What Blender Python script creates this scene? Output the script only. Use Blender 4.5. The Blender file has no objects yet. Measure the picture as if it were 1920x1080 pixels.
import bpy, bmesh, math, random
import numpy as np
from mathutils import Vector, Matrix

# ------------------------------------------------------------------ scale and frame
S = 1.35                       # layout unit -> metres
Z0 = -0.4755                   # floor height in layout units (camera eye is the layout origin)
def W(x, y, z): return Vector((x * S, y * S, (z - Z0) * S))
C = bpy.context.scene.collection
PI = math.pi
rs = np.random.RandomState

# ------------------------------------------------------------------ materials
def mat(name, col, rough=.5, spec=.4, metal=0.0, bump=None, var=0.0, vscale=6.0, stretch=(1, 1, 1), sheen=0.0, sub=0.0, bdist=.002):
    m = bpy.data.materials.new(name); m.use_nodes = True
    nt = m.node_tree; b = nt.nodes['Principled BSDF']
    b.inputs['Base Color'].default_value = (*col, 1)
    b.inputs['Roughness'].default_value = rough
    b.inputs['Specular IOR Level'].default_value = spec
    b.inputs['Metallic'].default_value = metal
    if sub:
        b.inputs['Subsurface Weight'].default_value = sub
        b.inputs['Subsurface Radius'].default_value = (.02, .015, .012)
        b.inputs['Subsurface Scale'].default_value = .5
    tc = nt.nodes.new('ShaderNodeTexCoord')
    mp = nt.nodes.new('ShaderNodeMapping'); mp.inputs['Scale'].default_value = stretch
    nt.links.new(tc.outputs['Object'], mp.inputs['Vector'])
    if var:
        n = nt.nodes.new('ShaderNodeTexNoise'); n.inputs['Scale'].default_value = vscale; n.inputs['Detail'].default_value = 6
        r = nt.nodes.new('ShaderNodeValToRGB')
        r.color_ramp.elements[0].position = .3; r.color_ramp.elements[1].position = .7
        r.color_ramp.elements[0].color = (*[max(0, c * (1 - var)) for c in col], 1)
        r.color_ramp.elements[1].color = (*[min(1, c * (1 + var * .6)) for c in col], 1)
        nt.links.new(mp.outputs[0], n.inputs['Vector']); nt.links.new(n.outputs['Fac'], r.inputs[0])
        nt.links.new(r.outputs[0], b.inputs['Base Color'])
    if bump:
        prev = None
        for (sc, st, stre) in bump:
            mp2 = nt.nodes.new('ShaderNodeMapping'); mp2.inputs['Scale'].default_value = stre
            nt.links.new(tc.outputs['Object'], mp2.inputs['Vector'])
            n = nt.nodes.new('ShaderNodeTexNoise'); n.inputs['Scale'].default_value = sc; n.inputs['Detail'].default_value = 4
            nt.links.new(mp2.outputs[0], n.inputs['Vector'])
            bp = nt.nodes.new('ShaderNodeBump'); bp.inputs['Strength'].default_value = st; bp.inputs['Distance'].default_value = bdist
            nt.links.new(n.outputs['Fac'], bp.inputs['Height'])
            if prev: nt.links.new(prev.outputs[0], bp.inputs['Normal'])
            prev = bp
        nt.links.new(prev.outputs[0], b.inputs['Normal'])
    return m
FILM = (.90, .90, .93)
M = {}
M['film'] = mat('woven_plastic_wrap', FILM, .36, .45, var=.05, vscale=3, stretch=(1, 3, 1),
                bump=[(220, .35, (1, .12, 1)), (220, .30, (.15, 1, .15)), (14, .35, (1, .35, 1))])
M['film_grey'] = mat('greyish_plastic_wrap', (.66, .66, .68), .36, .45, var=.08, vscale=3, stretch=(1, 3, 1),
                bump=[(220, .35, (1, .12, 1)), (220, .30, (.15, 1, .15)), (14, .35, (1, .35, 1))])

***

**Your goal**. Repeat the material word for word from its opening line up to and including the line containing "rs = np.random.RandomState".

**Solution for this task**.
What Blender Python script creates this scene? Output the script only. Use Blender 4.5. The Blender file has no objects yet. Measure the picture as if it were 1920x1080 pixels.
import bpy, bmesh, math, random
import numpy as np
from mathutils import Vector, Matrix

# ------------------------------------------------------------------ scale and frame
S = 1.35                       # layout unit -> metres
Z0 = -0.4755                   # floor height in layout units (camera eye is the layout origin)
def W(x, y, z): return Vector((x * S, y * S, (z - Z0) * S))
C = bpy.context.scene.collection
PI = math.pi
rs = np.random.RandomState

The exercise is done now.